3. Plasma Oxidation: Utilized a 100 W RF plasma with 20 sccm O₂, performed at substrate temperatures of 25 °C (room temperature), 200 °C, 300 °C, and 400 °C. The oxide thicknesses were ~7–8 nm at room temperature, ~10 nm at 200 °C, and ~15 nm at 400 °C, with little dependence on oxidation duration (1 h vs 2 h). AFM measured ultra‑smooth surfaces (Rₐ = 0.10–0.34 nm). X‑ray photoelectron spectroscopy (XPS) showed only Ta⁵⁺ (Ta₂O₅) and metallic Ta⁰ peaks, indicating complete oxidation of the top ~10 nm. Small binding‑energy shifts (0.7–0.8 eV) with temperature suggest variations in oxygen‑vacancy concentration, which could affect dielectric loss. Plasma oxidation therefore offers precise, temperature‑controlled thickness and excellent surface quality while being compatible with in‑situ Ta deposition.

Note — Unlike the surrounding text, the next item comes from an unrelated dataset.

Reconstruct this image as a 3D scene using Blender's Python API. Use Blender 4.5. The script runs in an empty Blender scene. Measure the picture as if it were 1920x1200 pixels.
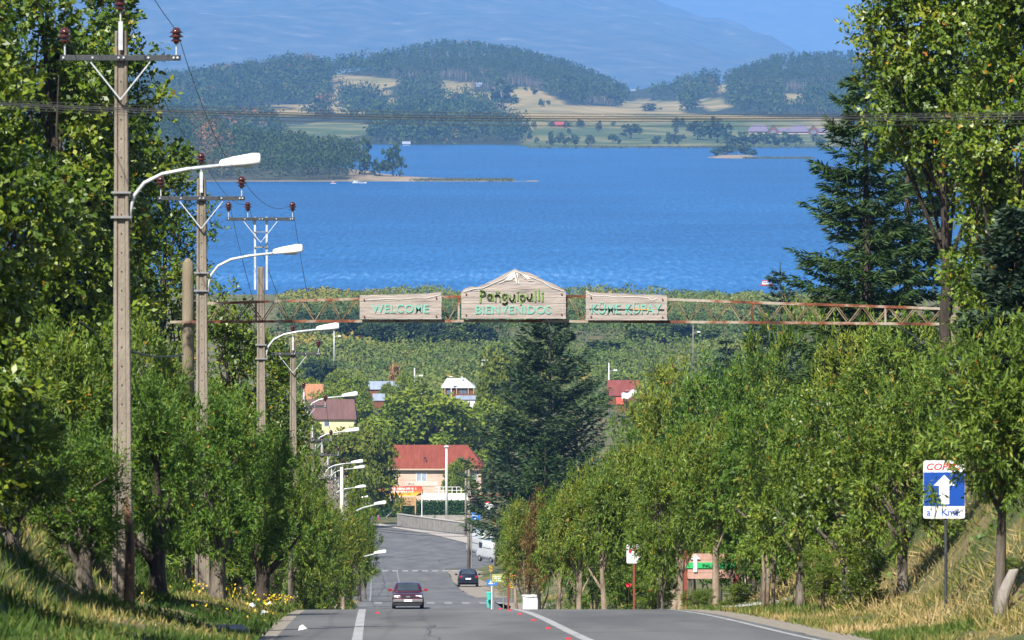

Trilayer Growth and Structural Characterization
α‑Ta films were grown either at 500 °C on sapphire (yielding large, well‑aligned grains but higher dislocation density) or at room temperature on Si with a Nb seed layer (producing columnar α‑Ta with lower defect density). Direct deposition of α‑Ta on Ta₂O₅ without Nb resulted in amorphous Ta, whereas the Nb interlayer promoted epitaxial α‑Ta growth. After plasma oxidation of the bottom α‑Ta layer, a second α‑Ta layer was deposited, completing the α‑Ta/Nb/Ta₂O₅/α‑Ta stack. X‑ray diffraction and cross‑sectional transmission electron microscopy confirmed sharp interfaces and the preservation of crystalline order across the barrier.

Implications for Quantum Circuits
The study demonstrates that plasma‑oxidized Ta₂O₅ can be grown with nanometer‑scale thickness control, smooth morphology, and a predominantly Ta⁵⁺ chemical state, all of which are essential for low‑loss JJ barriers. The Nb seed layer is crucial for achieving crystalline α‑Ta on both sides of the barrier, ensuring superconducting continuity and minimizing interfacial TLS. Compared with the conventional AlOₓ barrier, Ta₂O₅ offers a more ordered, less defect‑prone interface, potentially reducing dielectric loss and extending qubit coherence times.

Future Directions
The authors propose fabricating actual Josephson junction devices using the α‑Ta/Nb/Ta₂O₅/α‑Ta architecture, measuring critical current density, I‑V characteristics, and TLS spectra, and benchmarking against state‑of‑the‑art Al‑based JJs. Further optimization may involve fine‑tuning plasma parameters, exploring alternative seed layers, and integrating the process into full qubit fabrication flows. If successful, Ta‑based JJs could become a new standard for high‑coherence superconducting quantum processors.